Markets Stop Caring About Trump Tariffs — And That May Be the Point

Wall Street stopped reacting to Trump's tariff announcements a year after Liberation Day. The TACO pattern shows why markets adapted — and why that may be their greatest vulnerability.

Staff Writer
New York Stock Exchange building on Wall Street in New York City / Carlos Delgado (CC-BY-SA)
New York Stock Exchange building on Wall Street in New York City / Carlos Delgado (CC-BY-SA)

When President Trump announced sweeping "Liberation Day" tariffs on April 2, 2025, stock markets crashed. A year later, a new tariff framework took effect: 10 percent on all global imports, with 15 percent planned. Wall Street barely flinched. The market didn't stop caring because the threat disappeared. It stopped caring because traders learned the pattern. Whether they've learned the right lesson is another question entirely.

The contrast defines a fundamental shift in market psychology. On Liberation Day, Trump declared "April 2, 2025 will forever be remembered as the day American industry was reborn" as he imposed sweeping tariffs on nearly every country. Markets tumbled immediately. Yet when a 10 percent global tariff took effect Feb. 24 under Section 122 authority, market reaction was muted. The same president, similar policy, opposite market response.

Analysts call the pattern "TACO" — Tariff Announcement, Climb-down, Optimization. Financial Times columnist Robert Armstrong coined the acronym in May 2025 to describe Trump's pattern of escalating then backing down. Trump confronted the label at a May 28, 2025 press conference. "You call that chickening out?" Trump said. "It's called negotiation," and "Don't ever say what you said," Trump said with regard to the notion of him chickening out. "To me, that's the nastiest question."

The historical record shows 28 tariff reversals between April 2 and July 14, 2025, according to Forbes. Yet the trajectory moved consistently upward. The Liberation Day announcement was followed by a pause, and a Supreme Court ruling voided IEEPA tariff authority on February 20. Each time, Trump pivoted — but the baseline rate climbed in the same period.
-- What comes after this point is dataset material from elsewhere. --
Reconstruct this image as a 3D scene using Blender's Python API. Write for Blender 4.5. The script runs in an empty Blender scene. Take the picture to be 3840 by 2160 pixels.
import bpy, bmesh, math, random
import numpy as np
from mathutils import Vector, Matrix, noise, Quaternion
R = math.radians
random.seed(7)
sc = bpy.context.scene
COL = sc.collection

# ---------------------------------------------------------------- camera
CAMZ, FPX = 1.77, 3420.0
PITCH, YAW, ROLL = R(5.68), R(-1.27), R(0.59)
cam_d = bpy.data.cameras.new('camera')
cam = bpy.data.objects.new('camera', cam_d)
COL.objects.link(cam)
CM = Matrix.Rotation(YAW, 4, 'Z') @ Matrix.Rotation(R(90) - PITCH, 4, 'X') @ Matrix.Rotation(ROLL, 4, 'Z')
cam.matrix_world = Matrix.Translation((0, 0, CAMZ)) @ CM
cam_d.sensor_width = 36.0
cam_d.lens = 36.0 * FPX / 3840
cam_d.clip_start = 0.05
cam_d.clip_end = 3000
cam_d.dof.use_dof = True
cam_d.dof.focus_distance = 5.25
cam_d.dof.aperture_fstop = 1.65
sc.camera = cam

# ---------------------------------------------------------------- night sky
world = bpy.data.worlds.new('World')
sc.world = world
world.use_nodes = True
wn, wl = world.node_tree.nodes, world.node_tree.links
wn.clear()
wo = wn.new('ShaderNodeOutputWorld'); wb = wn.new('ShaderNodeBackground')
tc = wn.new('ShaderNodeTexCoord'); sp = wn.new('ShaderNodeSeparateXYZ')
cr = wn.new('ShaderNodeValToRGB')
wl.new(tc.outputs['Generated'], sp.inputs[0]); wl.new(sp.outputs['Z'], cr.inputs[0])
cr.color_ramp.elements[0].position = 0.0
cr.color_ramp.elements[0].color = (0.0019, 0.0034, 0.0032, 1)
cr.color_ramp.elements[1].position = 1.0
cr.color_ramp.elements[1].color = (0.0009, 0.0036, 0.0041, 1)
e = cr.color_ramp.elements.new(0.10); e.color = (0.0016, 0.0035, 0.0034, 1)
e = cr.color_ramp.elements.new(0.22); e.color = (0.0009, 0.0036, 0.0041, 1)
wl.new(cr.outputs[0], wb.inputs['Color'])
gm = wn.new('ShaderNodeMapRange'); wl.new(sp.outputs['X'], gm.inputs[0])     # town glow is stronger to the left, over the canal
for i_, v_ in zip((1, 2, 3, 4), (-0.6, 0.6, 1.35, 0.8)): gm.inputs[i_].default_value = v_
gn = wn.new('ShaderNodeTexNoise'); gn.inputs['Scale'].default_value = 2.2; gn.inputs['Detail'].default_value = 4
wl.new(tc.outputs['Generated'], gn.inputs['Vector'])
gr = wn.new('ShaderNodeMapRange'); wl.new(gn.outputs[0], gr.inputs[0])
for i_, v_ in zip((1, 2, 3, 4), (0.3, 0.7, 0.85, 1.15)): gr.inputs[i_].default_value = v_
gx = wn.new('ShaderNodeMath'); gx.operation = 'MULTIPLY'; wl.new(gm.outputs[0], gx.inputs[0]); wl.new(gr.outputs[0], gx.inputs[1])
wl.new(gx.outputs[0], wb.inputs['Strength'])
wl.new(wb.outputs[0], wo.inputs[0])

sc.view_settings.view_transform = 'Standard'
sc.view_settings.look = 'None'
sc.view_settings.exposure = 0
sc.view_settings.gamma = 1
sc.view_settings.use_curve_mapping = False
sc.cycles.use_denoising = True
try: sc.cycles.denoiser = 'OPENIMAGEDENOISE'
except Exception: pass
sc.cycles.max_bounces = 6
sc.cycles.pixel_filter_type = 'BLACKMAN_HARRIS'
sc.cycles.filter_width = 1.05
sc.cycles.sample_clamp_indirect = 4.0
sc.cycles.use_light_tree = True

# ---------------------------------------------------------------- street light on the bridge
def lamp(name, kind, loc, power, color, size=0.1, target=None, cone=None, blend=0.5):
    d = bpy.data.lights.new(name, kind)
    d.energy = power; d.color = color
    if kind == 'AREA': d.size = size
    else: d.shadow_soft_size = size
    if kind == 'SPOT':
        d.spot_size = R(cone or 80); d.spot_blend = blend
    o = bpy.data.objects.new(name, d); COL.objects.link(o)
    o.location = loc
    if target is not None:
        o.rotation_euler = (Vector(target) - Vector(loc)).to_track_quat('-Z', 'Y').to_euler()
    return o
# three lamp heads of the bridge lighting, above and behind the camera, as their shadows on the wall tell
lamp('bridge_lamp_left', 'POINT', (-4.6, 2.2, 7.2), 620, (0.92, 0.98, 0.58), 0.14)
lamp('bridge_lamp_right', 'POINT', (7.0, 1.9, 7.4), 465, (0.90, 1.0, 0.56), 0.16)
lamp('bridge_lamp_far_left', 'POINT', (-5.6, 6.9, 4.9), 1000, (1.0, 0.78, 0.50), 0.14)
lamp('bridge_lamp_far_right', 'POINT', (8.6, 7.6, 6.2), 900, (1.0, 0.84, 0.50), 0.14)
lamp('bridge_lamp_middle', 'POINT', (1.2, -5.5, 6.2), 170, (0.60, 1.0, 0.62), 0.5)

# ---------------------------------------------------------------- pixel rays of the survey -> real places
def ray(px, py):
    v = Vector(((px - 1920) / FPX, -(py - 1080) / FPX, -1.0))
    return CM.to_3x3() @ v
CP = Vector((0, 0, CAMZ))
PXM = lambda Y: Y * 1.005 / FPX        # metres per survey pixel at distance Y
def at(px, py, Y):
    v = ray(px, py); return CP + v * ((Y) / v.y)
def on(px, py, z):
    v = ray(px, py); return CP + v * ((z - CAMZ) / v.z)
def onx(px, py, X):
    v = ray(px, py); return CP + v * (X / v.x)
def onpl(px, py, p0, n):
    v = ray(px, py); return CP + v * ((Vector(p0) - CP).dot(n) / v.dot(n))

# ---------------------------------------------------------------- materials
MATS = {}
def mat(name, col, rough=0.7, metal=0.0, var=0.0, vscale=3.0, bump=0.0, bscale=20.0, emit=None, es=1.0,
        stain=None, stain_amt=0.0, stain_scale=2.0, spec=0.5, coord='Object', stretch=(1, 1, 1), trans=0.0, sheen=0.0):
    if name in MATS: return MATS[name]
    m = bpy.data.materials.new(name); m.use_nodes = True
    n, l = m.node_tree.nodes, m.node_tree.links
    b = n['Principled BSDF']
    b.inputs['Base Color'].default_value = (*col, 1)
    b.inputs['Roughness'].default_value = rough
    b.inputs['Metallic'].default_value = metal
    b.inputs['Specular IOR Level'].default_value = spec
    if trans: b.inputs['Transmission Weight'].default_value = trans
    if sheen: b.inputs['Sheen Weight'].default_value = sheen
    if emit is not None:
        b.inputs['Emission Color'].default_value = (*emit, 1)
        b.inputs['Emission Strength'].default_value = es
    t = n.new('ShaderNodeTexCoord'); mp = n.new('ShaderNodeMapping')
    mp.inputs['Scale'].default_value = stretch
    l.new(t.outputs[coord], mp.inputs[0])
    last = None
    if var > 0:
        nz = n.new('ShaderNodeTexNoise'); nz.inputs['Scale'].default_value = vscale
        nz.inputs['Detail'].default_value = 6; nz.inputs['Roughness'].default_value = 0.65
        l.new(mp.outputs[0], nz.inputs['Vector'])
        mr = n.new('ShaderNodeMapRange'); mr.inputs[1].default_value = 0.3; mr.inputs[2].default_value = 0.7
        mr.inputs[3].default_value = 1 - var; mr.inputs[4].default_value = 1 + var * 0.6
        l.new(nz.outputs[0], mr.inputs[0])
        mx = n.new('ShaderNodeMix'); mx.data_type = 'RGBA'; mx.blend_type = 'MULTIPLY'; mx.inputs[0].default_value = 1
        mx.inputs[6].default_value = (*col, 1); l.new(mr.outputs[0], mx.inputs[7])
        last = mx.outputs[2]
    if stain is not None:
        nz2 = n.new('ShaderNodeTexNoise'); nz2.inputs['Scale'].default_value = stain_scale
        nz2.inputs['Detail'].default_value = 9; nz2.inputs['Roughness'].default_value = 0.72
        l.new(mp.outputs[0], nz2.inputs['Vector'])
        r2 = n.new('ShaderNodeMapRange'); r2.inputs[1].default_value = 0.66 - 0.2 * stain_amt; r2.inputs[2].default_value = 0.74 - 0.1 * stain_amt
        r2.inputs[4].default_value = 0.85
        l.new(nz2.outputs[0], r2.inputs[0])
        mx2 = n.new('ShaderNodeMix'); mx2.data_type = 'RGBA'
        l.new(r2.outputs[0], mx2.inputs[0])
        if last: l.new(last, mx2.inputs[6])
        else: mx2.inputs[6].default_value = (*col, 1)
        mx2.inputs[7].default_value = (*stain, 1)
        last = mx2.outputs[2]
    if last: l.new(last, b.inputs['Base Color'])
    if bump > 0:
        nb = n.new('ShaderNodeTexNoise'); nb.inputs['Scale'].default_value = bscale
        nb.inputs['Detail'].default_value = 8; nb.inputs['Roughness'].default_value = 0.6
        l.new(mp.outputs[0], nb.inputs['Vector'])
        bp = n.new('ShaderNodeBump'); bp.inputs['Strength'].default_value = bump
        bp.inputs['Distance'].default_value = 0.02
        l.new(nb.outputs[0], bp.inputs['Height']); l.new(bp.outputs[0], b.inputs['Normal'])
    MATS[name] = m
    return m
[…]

Wall Street adapted through desensitization. "I think people are now used to his little explosions," Paul Skinner, investment director at Wellington Management, told CNBC Feb. 24. "There's no surprises." Hugh Dive, chief investment officer at Atlas Funds Management, stated, "No statement on trade policy from Trump is now treated as durable. Sit on hands and do nothing, this is just noise." Ed Yardeni of Yardeni Research noted, "The market learned last year that the global economy is remarkably resilient in the face of what I call Trump tariff turmoil."

The Supreme Court's 6-3 ruling on February 20 voided IEEPA tariff authority — but within hours Trump had a replacement framework live. The speed and legal preparation of the pivot to Section 122 authority showed this was not improvisation. The ruling left unresolved the question of roughly $134 billion in IEEPA tariff revenue that may require refunding, a matter remanded to lower courts.

Treasury Secretary Scott Bessent's Townhall interview Feb. 23 provides the administration's roadmap. "This 122 authority is good for 150 days," Bessent said. "During that time, it is very likely that those studies will result in higher 232s, higher 301s, and it will get us back to the same tariff level." The 10 percent rate is not the destination — it is a legally durable placeholder while the permanent architecture is built.

White House spokesman Kush Desai dismissed the TACO framing as "eggheaded analysis disconnected from the plain reality that the President has consistently and skillfully used tariffs, diplomacy, and overwhelming military action to safeguard the national and economic security of the American people."

The economic ledger shows competing realities. The Tax Foundation estimates IEEPA tariffs increased taxes on American households by about $1,000 in 2025 and $1,300 in 2026. Yet GDP grew 4.1 percent in Q2 2025, 4.3 percent in Q3, and 4.4 percent in Q4, according to Treasury Secretary Bessent. Tariff revenue hit $26.7 billion collected in June 2025 alone.

A GOP strategist speaking on background framed the paradox. "Take Trump seriously, but not literally — that's always been the key to understanding how he negotiates," the strategist told the Washington Examiner. "What looks like backing down is often just part of the playbook."

Market apathy may not be eroding Trump's leverage — it may be preserving it. A trading partner that stops reacting to tariff threats is also a trading partner that stops preparing for them. With Section 232 and 301 findings due inside the Section 122 150-day window, the markets that learned to ignore Trump's tariff announcements may be the least prepared for the one that doesn't reverse.